Redesign of casing treatment for a transonic centrifugal compressor based on a hybrid global optimization method

Abstract

As a typical black-box problem, recirculating casing treatment (RCT) optimization of compressor stages is computationally intensive and time consuming, even though surrogate models are usually employed. In order to improve efficiency and robustness of the optimization, an expected-improvement (EI) based hybrid global optimization (EHGO) algorithm is developed by coupling an EI-based surrogate model with a hybrid optimization algorithm. Highly nonlinear and multiple modality mathematical tests show that the EHGO algorithm is able to create a high-fidelity surrogate model near targeted regions with less evaluated samples, and to obtain the global optimal solution simultaneously. The RCT of a compressor stage is optimized based on this algorithm. The number of CFD simulations required for obtaining an optimum solution is greatly reduced, as compared to similar studies using conventional methods. The optimization results show that the aerodynamic performance is improved over the whole speed line and the flow range is also extended. The dominant factors for the performance improvements and the enhanced stall margin are addressed by analyzing the local flow characteristics before and after optimization.
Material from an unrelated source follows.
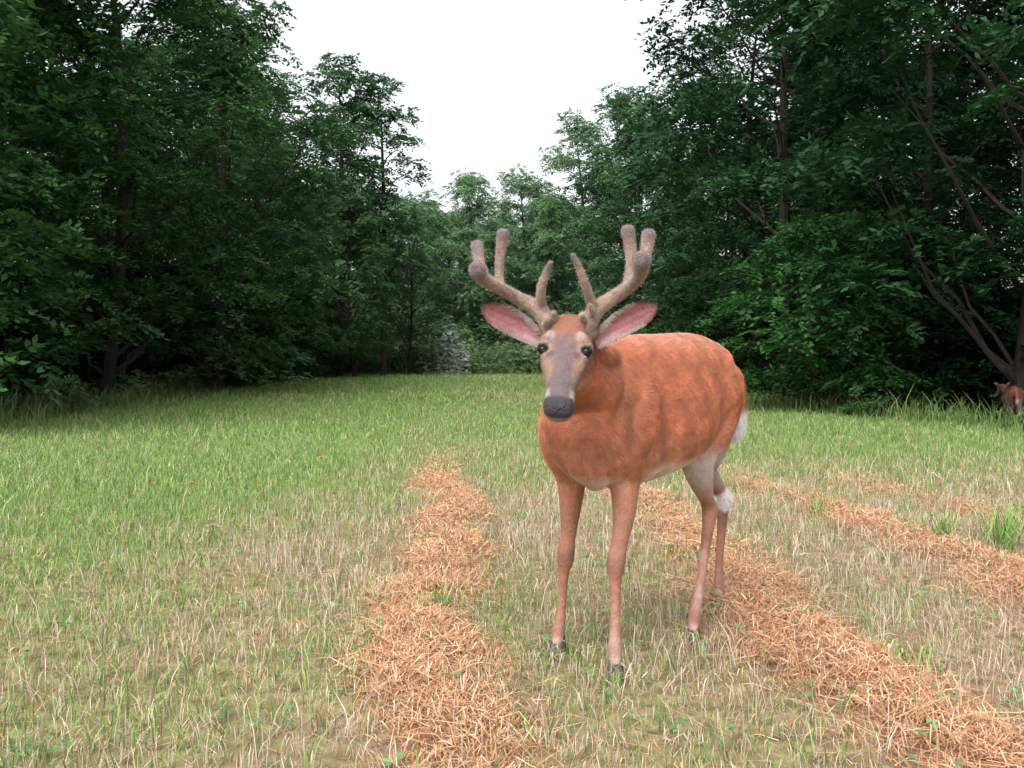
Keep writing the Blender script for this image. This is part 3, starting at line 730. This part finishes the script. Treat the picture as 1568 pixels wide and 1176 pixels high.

It is found that those factors include: removing a larger amount of low-momentum fluid, achieving a more uniform flow of impeller passage in circumferential direction, and reducing the radial distortion of impeller inlet flow. The proposed algorithm has the potential to considerably speed up the optimization process and make the optimization much more accessible. It can be generalized to deal with other computationally intensive black-box problems, for example, turbomachinery optimization.